Wie zaten er achter deze actie tegen de CPNB, wie waren de opstellers van de petitie? Om een groot Nederlands romanschrijver te citeren, dit zijn de namen: Wiljan van den Akker (hé! maar we gaan nu verder met alleen vrouwen), Babs Gons, Sanneke van Hassel, Tjitske Jansen, Esther Jansma, Jannah Loontjens, Eva Meijer, Christine Otten, Roos van Rijswijk, Fleur Speet, Florence Tonk en Manon Uphoff. Niet een gezelschap om direct gezellig met z’n allen in één kamer te zetten, en dat kwam ook uit: binnen de kortste keren hadden ze ruzie. Waarom moest er nu weer een man bij die ook nog eens de partner was van een van de vrouwen? En wie van dit gezelschap moesten er nu precies met de CPNB onderhandelen? Wat deed Fleur Speet nou weer voor die camera? Waarom drukte Manon Uphoff zich zo onbegrijpelijk uit? Wat had Tjitske Jansen precies tegen allochtonen? Waarom nam Roos de hele tijd die kuthond van haar mee? En waarom was Jannah Loontjens zo snel tevreden met wát dan ook er uit die onderhandelingen zou rollen? Wie wás Babs Gons eigenlijk? Moesten ze zich met z’n allen niet iets harder opstellen?
Gelukkig was er één ding dat de actievoerders – actievoersters eigenlijk – weer fluks aaneensmeedde zodat ze alsnog één front konden maken en pal konden staan: de behoefte om te netwerken.
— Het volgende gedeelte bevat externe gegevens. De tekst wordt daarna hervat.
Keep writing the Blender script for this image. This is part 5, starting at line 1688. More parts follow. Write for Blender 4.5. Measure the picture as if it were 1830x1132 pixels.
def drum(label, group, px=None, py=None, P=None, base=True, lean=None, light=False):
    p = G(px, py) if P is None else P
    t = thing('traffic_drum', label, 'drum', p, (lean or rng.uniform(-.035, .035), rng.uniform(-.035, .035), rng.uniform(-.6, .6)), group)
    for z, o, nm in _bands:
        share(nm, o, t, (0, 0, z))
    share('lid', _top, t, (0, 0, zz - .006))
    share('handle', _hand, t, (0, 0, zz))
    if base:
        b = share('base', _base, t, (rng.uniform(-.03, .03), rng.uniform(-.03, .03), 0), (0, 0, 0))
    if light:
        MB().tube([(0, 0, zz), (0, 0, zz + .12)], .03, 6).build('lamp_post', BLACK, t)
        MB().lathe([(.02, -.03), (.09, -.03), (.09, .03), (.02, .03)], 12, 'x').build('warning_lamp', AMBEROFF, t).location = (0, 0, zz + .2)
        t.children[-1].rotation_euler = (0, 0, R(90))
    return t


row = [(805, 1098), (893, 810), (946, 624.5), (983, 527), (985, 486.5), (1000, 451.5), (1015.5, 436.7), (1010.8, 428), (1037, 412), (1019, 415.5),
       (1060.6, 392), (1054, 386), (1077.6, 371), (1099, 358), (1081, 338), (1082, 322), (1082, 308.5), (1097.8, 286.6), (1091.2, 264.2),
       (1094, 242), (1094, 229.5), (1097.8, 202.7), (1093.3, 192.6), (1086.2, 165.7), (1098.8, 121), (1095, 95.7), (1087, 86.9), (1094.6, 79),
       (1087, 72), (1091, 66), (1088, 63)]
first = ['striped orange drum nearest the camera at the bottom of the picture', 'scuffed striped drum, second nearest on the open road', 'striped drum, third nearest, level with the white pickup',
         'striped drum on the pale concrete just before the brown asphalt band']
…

De CPNB hoefde maar een beetje over hun rug te aaien en te zeggen dat er nog heel wat leuke opdrachten uit konden rollen voor de opstellers van de petitie en het pleit was beslecht. Je kon hier wel van een overwinning spreken. Wat Jannah Loontjens dan ook prompt als eerste deed via Twitter en Facebook.
Het is altijd griezelig om opportunisten openlijk aan het werk te zien. Het is geen pretje. Toch moeten we ernaar kijken; misstanden moeten worden gesignaleerd. Maar welke vrijwilliger gaat in vredesnaam dat essay van Murat Isik lezen?